Robo-advisors and technology

Tom Brown, Global Head of Investment Management at KPMG, segmented the issue of technology and digital disruption in the asset management industry into three main areas: customer experience, operational efficiency and the use of technology to manage money.

Robo-advisors — online wealth management platforms that provide automated portfolio management advice without the use of human financial planners — are perhaps the industry’s best example of all three points rolled into one. While the technology is still relatively new, use of robo-advisors has been growing exponentially, especially amongst the younger generation, which today prefers to view and manage its pension savings using a mobile app rather than going into a bank branch.

A number of traditional asset managers have equity stakes in robo-advisory platforms, aiming to strike a balance between traditional and technology-based approaches under the umbrella of an established, credible brand name. Others argue that artificial intelligence and machine learning will eventually lead to the demise of the fund manager entirely, the argument being that machines can do what humans can do but better. Consumer behaviour will adapt to the new environment as it always has done when presented with innovative leaps forward such as self-service checkouts, online interactions and soon, driverless cars.

Blockchain

In October last year The Economist devoted their cover story to Blockchain: “The trust machine: how the technology behind bitcoin could change the world”. In simple terms Blockchain is a digital, trusted, public ledger that everyone can inspect, but which no single user controls. It keeps track of transactions continuously, for example ownership of a diamond, rare painting, or piece of land.

The asset management industry continues to debate the potential applications of this technology, which started out by powering Bitcoin. In a panel moderated by Lawrence Wintermeyer, CEO of Innovate Finance, ideas ranged from Blockchain’s applicability in areas such as post-trade environment, collateral and liquidity management, regulatory reporting, and the handling of know-your-client (KYC) and anti-money laundering (AML) data. In each instance success will require close collaboration amongst the various parties involved.

Brexit and Trump

Mohamed El-Erian, Chief Economic Advisor at Allianz, addressed some of the shifts that are giving rise to the anti-establishment movements seen in many developed countries today.

“The common element throughout all these things,” he explained, “is that the advanced world has lost the ability to grow in a fair and inclusive manner, and when that ability is lost and people lose confidence, things start going wrong.”

El-Erian stressed that global growth to unlikely to be consistent and stable any time soon, thus the risk of non-normal distribution of events affecting the markets is always an issue. Secondly, he highlighted central banks’ inability to rein in financial volatility, which remains as frequent and unpredictable as ever.

The discussion centred on the fact that investment managers should try to adopt new framework about how they think about risk, and acknowledge that market events in both developed and emerging markets no longer follow a normal distribution curve.

Is ‘data’ the new gold?

A number of panels focused on the industry’s ability to understand and utilise the unprecedented amounts of data that are generated by each one of us in the digital world.

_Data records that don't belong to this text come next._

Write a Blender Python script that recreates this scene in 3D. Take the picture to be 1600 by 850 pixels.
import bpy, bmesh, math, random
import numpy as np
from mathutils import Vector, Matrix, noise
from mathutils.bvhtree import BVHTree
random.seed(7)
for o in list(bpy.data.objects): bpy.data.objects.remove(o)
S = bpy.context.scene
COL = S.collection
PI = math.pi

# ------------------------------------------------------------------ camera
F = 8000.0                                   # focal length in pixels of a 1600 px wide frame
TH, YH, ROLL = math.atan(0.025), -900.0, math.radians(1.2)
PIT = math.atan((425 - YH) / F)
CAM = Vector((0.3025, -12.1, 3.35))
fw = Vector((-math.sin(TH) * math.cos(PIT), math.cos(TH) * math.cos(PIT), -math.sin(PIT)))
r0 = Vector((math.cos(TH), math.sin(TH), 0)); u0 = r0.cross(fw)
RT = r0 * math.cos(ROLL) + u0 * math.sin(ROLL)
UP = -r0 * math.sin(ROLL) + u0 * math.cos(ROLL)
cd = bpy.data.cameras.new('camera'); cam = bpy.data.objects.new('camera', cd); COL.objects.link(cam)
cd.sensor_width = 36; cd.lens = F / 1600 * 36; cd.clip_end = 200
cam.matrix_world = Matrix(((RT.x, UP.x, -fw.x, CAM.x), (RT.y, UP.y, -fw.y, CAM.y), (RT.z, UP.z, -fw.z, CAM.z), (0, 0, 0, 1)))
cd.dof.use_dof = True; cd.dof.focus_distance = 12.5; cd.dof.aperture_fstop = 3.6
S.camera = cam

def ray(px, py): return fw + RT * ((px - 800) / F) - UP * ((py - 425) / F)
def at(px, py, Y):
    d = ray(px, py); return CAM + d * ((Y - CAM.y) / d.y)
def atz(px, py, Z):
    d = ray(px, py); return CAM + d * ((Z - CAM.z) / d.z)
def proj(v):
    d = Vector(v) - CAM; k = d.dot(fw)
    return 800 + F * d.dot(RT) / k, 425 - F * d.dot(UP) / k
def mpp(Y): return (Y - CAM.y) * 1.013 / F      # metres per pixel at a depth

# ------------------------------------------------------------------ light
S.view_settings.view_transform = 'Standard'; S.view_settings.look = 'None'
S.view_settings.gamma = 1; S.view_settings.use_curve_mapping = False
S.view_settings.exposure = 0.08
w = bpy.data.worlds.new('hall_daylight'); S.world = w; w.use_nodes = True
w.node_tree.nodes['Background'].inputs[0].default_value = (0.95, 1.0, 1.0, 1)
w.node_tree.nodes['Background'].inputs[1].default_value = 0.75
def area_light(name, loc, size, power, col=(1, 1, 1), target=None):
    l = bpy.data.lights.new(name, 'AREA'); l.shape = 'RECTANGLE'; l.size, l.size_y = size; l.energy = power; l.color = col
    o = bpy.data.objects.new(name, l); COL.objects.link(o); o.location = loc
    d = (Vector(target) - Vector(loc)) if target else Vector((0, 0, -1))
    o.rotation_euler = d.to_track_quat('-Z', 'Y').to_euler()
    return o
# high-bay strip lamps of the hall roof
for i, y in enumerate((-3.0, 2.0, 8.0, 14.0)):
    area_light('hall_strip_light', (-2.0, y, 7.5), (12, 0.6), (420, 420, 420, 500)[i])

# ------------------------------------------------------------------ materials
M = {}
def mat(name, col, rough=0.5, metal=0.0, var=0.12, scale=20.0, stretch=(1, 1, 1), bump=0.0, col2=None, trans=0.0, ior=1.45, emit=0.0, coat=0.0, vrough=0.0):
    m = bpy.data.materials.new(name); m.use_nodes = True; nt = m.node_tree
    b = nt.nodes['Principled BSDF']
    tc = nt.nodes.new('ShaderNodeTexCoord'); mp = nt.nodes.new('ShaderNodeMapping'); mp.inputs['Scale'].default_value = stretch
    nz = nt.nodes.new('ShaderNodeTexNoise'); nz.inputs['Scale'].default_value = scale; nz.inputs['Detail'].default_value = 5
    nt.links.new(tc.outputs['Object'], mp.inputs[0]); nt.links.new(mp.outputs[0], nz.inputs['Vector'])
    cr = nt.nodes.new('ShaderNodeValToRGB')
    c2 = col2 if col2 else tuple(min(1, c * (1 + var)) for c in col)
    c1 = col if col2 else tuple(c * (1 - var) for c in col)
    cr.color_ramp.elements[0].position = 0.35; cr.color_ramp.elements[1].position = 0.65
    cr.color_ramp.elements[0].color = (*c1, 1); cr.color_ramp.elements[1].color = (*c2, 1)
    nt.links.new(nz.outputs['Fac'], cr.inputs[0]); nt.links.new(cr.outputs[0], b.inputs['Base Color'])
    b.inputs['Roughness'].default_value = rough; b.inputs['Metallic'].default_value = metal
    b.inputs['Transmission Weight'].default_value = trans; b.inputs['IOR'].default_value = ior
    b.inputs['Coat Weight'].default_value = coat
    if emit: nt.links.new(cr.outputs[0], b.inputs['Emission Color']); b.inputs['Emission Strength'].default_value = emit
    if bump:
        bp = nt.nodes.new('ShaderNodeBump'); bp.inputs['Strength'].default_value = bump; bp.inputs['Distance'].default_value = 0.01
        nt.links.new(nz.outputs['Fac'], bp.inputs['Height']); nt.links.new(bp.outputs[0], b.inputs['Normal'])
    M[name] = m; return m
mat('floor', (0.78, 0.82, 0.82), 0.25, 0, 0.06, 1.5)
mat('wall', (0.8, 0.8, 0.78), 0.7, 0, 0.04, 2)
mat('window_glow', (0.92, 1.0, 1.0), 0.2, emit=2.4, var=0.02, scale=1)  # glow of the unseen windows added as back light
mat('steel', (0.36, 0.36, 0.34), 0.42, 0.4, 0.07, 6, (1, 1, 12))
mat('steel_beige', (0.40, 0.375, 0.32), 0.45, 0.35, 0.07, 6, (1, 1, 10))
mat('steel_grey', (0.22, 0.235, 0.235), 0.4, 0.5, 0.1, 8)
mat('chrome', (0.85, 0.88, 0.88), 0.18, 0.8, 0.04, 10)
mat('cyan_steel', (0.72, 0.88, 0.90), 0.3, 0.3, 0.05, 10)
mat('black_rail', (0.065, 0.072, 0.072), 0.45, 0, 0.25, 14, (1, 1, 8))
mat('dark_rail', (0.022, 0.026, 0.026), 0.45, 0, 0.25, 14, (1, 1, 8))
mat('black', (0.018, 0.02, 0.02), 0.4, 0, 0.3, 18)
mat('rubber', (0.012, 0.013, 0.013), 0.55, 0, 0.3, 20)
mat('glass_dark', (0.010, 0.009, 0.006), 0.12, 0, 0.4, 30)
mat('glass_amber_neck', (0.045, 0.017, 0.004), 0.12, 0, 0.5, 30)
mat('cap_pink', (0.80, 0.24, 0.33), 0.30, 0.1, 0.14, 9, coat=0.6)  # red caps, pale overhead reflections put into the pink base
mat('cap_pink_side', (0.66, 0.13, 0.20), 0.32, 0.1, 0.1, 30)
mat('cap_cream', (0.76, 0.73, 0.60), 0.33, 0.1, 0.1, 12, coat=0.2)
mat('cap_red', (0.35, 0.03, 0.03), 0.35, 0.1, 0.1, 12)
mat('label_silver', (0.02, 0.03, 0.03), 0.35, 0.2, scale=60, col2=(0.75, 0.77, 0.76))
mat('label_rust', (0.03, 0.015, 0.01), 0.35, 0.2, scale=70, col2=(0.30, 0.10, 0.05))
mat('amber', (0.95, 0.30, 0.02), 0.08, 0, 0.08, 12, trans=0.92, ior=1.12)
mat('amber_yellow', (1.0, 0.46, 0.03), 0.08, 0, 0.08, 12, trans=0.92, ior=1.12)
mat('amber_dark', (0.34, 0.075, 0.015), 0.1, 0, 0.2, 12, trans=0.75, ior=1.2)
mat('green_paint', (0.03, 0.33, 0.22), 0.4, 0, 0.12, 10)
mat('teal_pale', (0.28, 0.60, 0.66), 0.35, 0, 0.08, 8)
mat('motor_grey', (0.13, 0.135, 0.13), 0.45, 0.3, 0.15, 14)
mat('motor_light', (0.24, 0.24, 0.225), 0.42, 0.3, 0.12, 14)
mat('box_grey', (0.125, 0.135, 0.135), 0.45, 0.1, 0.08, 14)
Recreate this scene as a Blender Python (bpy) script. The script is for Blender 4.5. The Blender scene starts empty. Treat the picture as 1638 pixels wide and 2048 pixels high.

“By 9 o’clock each morning we have already created more data than mankind created from the beginning of time to the year 2000” said Andreas Weigend, former Chief Science Officer at Amazon.

“Because of the signals you send through sensors, microphones, GPS, gyroscopes and cameras, your phone knows almost everything about you: where you are walking and even how you are walking — it probably knows more about you than know yourself”.

Crunching and refining data such as these enables the industry to improve and tailor its products a lot more to client needs.

Costs and Transparency

The new European MiFID rules are due to take effect in early 2018 and will require funds to give more information on costs in their fund factsheets.

EU and UK regulators are demanding fairer and more transparent fees from fund managers in a bid to ensure greater transparency and accountability to investor clients. As discussed in previous blogs, as part of this process they are also assessing which costs should be borne by the asset manager and which can be passed on to the end client through management fees and commissions.

The new regulatory environment is forcing asset managers to rethink a number of elements of the traditional business model, such as how they consume and pay for investment research.

With technological innovation comes regulatory oversight. Those able to react quickest to the dual challenges of new regulations and market unpredictability are most likely to succeed.